ことにやむごとなきほどならねど、まことにゆゑゆゑしく、歌詠みとてよろづのことにつけて詠み散らさねど、聞こえたるかぎりは、はかなき折節のことも、それこそ恥づかしき口つきにはべれ。

(意味)
特に家柄が優れているというわけではないけれど、実に風格があり、歌人だからと言ってやたらと詠むようなことはなく、ちょっとした折に詠む歌も、こちらが恥ずかしくなる詠みぶりです。

清少納言

「枕草子」の作者であり、定子に仕えた。

紫式部が彰子に仕え始めた時にはすでに定子は亡くなっており、紫式部と清少納言に面識はないと言われる。ただし、「枕草子」は宮中でも人気があったため、紫式部も読んでいたと思われる。清少納言は「枕草子」の中で、紫式部の夫のことをからかっている。

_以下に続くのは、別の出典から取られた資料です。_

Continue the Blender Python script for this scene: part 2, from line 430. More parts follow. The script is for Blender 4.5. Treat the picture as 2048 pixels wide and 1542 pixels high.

清少納言こそ、したり顔にいみじうはべりける人。さばかりさかしだち、真名書き散らしてはべるほども、よく見れば、まだいと足らぬこと多かり
 かく、人に異ならむと思ひ好める人は、かならず見劣りし、行末うたてのみはべれば、になりぬる人は、いとすごうすずろなる折も、もののあはれにすすみ、をかしきことも見過ぐさぬほどに、おのづからさるまじくあだなるさまにもなるにはべるべし。そのあだになりぬる人の果て、いかでかはよくはべらむ。

(意味)
得意顔で偉そうにして漢字を書き散らしているが、よく見れば足りないことばかりです。人と違うことを好んでいるような人は最後には必ず見劣りして、行く末が悪くなるでしょう。風流ぶろうと無理して、浮ついているようです。

③年次不明日記体

道長の邸宅「土御門殿」の御堂での法要とその後の舟遊び、道長が紫式部のもとを訪問したエピソードが記されている。1008年の5~6月ごろの出来事とされる。

④後半日記体部分

1010年正月の記事で、彰子の二人目の皇子の誕生50日の祝いを中心とした正月行事が記されている。